Saya melihat lagu-lagu Bernadya selalu punya lintasan waktu yang mirip. Ia bicara soal trauma masa lalu, caranya berdamai saat ini, dan kecemasan pengaruhnya di masa depan. Hasilnya adalah sebuah lagu yang membawa banyak keraguan dan pertanyaan. Sebuah topik yang rasanya relevan dengan generasi yang beranjak dewasa.


Coba dengarkan Terlintas, setelah bercerita mengenai trauma masa lalu, ia secara vulgar bertanya pada pendengarnya, “Lalu bagaimana, akhirnya bagaimana?”. Pun, dalam Masa Sepi, ceritanya disusun oleh keterangan waktu yang ia tekankan sepanjang lagu.


Dulu, kukira ku akan kuat. Kini, aku hilang akal sehat. Sampai nanti, saat masa sepi tak lagi mau menghampiri.

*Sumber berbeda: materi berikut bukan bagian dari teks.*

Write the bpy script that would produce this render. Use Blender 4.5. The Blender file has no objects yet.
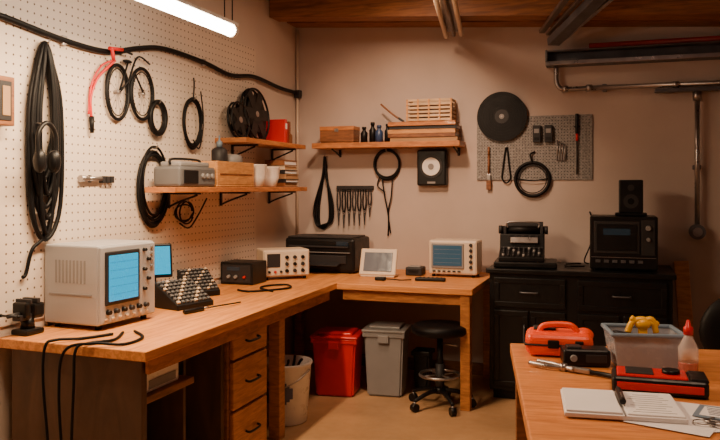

Cara Bernadya memainkan waktu seperti rangkaian cerita tiga babak tanpa solusi. Masa lalu yang membawa luka, masa kini yang penuh kompromi, dan masa depan yang diisi teka-teki. Ia sekali lagi menyusun tahapan di lagunya dengan langkah-langkah kecil yang penuh kesabaran.


Hasilnya adalah lagu yang menjadi undangan kecemasan bersama atas sesuatu yang tak pasti.


Bagi saya membaca Bernadya seperti melihat seorang pengrajin kata-kata yang dengan sabar menyusun sebuah cerita.


Ia seperti penulis surat yang begitu tekun. Penulis surat dengan teknik menulis yang unik.


Dalam suratnya ia tak sekadar curhat, ia sejatinya sedang menyampaikan sebuah pesan tentang perasaan anak manusia. Pelan-pelan, personal, begitu autentik.


Pengirim surat itu terdengar seperti bukan Bernadya seorang. Surat itu mungkin punya alamat pengirim dari generasinya. Generasi midlife urban yang berani menceritakan kisah personalnya. Yang mengintip masa depan dengan rasa takut karena trauma masa lalu yang bukan tak mungkin karena generasi sebelumnya.


Mendengarkan Bernadya seperti membaca surat dari generasi kini. Sebuah surat yang mengingatkan bahwa dewasa bukanlah menihilkan sisi emosional, melainkan berdamai dengan tarik menarik antara yang emosional dan rasional.


Mungkin menjadi dewasa berarti menyadari bahwa ada begitu banyak tanda tanya dibanding tanda titik dalam perjalanan ke depan. Seperti lirik Bernadya, “Lalu bagaimana, ujungnya bagaimana?”